À l’origine de ce livre il y a une amitié profonde née d’une rencontre fortuite entre un auteur, Gianluca Virgilio, et nous, Annie et Walter Gamet, ses lecteurs. De l’écriture à la lecture d’abord, puis de la lecture à une réécriture dans notre langue, dès le début ce fut une histoire de mots, une tentative humble, jamais close, de saisir dans le cheminement hésitant d’une langue à l’autre l’instabilité du réel, sans laquelle l’art n’existerait pas. Aujourd’hui, dans la solitude et le silence, attente ou souvenir qu’importe, chers amis lecteurs, vous aussi tiraillés entre la quête du sens ultime et la résignation à le sentir s’échapper, je me plais à penser qu’il se peut que vous parvienne parfois un écho rare, fragile, unique, de « la vie nue ».

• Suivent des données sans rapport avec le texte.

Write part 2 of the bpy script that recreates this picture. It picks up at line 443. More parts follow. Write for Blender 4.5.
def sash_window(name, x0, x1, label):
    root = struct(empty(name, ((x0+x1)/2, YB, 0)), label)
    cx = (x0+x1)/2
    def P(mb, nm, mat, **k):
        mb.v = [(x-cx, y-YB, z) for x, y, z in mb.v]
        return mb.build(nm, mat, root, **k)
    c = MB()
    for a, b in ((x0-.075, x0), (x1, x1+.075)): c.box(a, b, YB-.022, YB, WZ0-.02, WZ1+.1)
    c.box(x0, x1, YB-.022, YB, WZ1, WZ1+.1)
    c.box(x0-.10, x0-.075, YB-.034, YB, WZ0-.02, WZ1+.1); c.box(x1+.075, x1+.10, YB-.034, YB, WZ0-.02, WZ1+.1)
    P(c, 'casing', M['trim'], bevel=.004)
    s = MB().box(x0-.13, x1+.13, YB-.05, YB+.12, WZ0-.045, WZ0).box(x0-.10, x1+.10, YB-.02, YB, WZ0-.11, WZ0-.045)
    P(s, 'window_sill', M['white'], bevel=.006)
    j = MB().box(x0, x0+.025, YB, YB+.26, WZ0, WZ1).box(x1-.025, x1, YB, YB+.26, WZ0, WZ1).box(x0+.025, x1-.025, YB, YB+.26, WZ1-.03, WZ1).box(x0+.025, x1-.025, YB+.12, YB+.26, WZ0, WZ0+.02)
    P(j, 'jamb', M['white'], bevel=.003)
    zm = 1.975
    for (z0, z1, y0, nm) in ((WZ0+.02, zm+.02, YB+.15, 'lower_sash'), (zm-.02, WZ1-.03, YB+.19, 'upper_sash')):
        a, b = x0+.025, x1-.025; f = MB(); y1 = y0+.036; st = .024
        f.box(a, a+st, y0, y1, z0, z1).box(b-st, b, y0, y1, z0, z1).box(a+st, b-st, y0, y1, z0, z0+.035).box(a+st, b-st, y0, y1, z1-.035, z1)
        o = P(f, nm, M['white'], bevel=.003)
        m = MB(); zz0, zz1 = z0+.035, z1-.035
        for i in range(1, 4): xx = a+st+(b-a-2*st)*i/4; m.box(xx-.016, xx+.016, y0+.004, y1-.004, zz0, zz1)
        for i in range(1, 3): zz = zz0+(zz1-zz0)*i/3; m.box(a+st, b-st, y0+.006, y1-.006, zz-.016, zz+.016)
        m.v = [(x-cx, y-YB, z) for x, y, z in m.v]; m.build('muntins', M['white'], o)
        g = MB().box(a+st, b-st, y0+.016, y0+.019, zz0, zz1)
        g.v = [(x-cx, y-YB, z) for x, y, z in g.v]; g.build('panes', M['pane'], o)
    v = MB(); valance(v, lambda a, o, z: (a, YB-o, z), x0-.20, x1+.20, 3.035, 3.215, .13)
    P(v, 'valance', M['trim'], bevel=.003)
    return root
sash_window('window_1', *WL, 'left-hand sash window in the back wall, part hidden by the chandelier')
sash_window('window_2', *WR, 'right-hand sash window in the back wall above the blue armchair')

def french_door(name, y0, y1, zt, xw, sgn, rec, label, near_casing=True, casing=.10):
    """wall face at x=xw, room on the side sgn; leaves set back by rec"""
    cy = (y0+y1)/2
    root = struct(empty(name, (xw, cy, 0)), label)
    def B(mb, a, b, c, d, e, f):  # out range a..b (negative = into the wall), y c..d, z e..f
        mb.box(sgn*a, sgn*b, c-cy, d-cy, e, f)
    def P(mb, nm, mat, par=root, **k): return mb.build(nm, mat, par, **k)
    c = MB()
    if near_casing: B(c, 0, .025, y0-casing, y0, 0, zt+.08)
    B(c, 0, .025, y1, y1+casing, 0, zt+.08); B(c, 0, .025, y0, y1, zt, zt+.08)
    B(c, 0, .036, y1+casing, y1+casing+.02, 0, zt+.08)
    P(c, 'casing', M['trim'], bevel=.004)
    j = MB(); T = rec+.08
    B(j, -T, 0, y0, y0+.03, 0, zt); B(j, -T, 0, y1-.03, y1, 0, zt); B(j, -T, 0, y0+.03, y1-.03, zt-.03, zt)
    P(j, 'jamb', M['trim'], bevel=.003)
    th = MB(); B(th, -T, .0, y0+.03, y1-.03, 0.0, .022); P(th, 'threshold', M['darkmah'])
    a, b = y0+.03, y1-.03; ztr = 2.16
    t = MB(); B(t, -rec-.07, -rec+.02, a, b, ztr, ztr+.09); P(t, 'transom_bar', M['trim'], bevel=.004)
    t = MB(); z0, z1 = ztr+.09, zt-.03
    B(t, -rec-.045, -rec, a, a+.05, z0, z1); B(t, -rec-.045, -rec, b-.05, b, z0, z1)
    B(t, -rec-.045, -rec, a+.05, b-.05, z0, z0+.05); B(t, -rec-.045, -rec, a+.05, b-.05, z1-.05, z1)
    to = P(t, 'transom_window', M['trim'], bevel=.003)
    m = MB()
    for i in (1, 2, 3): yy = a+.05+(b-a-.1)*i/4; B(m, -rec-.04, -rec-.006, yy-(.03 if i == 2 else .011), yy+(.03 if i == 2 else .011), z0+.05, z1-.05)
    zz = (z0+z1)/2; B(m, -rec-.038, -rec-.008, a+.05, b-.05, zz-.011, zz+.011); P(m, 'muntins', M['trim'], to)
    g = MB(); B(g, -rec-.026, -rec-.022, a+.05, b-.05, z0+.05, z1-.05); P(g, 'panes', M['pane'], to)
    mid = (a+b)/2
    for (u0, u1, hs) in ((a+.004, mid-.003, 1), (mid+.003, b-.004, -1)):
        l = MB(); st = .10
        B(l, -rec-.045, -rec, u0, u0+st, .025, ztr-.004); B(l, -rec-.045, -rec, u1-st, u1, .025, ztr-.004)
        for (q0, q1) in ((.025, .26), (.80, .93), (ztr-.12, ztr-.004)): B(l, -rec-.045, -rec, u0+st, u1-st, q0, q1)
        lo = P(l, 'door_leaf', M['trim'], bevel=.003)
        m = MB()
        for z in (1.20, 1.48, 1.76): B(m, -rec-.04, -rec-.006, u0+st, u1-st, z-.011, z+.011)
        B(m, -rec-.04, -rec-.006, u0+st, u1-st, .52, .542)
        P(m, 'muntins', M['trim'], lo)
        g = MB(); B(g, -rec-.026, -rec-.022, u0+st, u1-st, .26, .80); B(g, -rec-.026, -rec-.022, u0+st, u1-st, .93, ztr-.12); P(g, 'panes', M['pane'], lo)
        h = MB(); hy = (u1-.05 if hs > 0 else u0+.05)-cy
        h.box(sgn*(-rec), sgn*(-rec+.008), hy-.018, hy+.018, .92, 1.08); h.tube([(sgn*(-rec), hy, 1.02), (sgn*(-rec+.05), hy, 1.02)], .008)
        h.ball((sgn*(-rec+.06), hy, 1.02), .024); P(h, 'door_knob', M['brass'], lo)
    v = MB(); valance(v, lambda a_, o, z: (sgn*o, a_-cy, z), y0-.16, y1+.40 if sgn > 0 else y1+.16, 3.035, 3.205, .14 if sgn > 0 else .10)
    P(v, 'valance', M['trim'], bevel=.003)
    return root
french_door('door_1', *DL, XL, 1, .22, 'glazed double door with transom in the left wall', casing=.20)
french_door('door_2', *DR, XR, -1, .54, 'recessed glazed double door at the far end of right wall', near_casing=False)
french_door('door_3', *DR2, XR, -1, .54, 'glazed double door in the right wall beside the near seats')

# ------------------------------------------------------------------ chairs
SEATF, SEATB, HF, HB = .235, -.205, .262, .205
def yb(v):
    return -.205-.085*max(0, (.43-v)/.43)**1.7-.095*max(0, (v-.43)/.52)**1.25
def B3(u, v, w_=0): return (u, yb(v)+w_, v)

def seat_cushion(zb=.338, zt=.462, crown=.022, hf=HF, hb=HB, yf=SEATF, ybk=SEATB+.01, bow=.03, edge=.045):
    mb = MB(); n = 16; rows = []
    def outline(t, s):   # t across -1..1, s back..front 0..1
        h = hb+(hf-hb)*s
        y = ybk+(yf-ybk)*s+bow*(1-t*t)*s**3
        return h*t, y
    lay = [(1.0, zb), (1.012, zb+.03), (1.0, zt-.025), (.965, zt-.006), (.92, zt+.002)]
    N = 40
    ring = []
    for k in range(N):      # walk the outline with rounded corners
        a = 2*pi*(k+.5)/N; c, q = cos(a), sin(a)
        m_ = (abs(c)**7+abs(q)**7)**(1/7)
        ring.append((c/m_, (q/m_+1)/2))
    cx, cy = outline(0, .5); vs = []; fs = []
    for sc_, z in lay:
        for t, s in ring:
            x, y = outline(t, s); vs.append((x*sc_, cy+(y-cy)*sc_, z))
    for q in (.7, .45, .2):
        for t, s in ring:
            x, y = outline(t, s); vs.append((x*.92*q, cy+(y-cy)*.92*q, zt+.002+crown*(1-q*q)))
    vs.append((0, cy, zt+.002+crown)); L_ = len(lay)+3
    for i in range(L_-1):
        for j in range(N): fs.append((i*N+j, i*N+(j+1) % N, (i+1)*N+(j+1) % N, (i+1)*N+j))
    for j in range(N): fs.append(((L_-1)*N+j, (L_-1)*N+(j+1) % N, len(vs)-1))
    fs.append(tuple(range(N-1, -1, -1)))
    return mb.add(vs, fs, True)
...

Quelques remarques après ma lecture. J’ai retrouvé le plaisir que
j’avais eu à lire ses précédents livres. J’ai été un peu rebutée par le
1er chapitre car cette enfilade de citations m’a semblé un peu lourde.
Mais cette 1ère impression s’est vite dissipée à la lecture de la
suite. J’aime au contraire la légèreté de ce cheminement discontinu. Les
souvenirs d’enfance sont en même temps une variation sur le temps et
puis, au fil des pages, on sent aussi une réflexion, mais jamais pesante
pour le coup (envolée, ma 1ère impression) sur les mots, la poésie, la
littérature…nostalgie d’un temps, peut-être…puisque ça se termine
sur la disparition et le silence? Je ne sais pas. C’est comme ça que je
l’ai ressenti en tous cas.
Et un mot aussi sur la préface et la postface d’Annie. Ces pages m’ont
beaucoup touchée, sans doute parce que je les ai lues avec le souvenir
de Walter et que je sais ce que pèse sa disparition sur la vie d’Annie.
On sent en filigrane quel bonheur ça a été de faire ce travail ensemble:
traduire, jouer sur les 2 langues chères à leur coeur, entrer dans la
pensée d’un écrivain avec qui ils partagent tant de choses…tout ça
fait de ce livre un objet vivant au titre merveilleusement trouvé. Un
grand bravo à Annie et un grand merci à toi de m’avoir offert ce livre.